In a way that foreshadows another martyr, Thomas More, Becket tells the king that he must obey him “in all that concerns this earth” but he must also defend “an Honor…which dates from all eternity.” His decision to follow the will of God is seen in existential terms as a fidelity to his own system of values, a choice that he must make for himself. The honor he opts for is not the honor of men, based on self-serving and flattery, but the primordial honor of God, before which even kings must bow. In fact, Becket holds out to the king the solution to his dilemma, the one and only decision that will make peace: “I am waiting for the honor of God and the honor of the King to become one.”

Supporting and giving sweetness to Becket’s self-sacrifice is—something one might not suspect—a love of beauty. The theme of beauty runs throughout the play. When still a layman, and none too devout, Becket visits his beautiful mistress Gwendolen and reflects that beauty is “one of the few things which don’t shake one’s faith in God.” Later, he exchanges his expensive Italian silverware for simple wood bowls and spoons—but insists that they be served to his poor guests “with full ceremony, just as for princes.” The king refers to Becket’s “esthetic side” as the predominant part of him.

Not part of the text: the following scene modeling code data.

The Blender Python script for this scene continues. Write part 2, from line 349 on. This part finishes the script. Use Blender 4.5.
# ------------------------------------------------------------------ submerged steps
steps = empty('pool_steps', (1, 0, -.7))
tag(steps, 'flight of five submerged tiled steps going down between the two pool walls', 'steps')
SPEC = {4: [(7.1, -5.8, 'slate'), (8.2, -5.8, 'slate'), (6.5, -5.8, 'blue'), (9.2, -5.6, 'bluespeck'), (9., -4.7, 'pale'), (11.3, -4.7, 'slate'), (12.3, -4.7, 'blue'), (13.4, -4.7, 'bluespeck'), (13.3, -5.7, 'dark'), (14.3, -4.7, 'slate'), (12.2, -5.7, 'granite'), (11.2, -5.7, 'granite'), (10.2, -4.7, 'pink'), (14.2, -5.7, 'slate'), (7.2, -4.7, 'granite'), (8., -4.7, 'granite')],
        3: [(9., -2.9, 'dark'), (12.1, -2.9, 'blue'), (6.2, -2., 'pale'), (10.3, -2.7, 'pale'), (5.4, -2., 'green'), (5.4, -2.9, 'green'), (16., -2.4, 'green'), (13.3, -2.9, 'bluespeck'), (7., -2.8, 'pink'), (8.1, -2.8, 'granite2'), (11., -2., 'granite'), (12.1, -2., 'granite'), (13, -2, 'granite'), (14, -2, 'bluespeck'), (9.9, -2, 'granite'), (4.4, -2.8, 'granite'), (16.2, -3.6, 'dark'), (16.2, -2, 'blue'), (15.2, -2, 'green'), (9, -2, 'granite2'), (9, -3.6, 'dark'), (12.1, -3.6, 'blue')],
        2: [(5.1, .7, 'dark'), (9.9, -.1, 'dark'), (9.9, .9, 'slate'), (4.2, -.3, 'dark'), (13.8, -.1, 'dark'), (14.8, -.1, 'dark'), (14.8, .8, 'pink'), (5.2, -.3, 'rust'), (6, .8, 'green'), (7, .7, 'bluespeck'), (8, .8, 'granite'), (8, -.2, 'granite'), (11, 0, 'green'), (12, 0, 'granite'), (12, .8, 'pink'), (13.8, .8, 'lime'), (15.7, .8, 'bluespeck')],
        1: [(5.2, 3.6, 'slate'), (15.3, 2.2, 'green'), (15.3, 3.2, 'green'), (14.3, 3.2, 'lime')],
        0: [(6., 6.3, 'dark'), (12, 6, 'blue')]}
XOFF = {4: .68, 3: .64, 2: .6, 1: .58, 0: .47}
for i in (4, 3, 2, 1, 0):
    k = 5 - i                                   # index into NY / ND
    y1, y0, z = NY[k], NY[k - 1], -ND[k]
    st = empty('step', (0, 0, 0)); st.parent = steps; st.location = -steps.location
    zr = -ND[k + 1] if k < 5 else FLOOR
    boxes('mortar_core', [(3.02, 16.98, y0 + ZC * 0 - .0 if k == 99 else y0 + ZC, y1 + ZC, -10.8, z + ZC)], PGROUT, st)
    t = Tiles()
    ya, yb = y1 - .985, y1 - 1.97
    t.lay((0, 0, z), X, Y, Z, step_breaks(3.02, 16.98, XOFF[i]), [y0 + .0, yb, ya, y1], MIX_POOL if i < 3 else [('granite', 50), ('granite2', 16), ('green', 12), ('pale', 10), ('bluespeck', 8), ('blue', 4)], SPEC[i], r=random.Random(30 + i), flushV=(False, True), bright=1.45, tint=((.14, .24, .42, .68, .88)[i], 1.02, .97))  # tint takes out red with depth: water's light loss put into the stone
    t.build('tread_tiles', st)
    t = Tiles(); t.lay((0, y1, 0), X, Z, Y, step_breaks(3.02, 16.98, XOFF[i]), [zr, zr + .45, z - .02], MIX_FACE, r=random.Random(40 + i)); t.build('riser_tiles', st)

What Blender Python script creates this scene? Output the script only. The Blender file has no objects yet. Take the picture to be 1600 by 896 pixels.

Becket honors beauty to the very end. In the climactic scene, although knowingly facing his doom as the king’s henchmen approach the cathedral with murderous intent, he meticulously prepares himself to say Mass, telling his young assistant to “do up all the little laces…. God will give us time.” Becket sees his moral and professional duty as being tied up with aesthetic quality, with “doing what I have to do and doing it well.” Just before the assassins arrive, Becket tells God that he is “adorned for your festivities”; but instead of the Mass he will offer his own life. In doing so, Becket becomes like Christ in the most real sense, and he does so while looking his very best.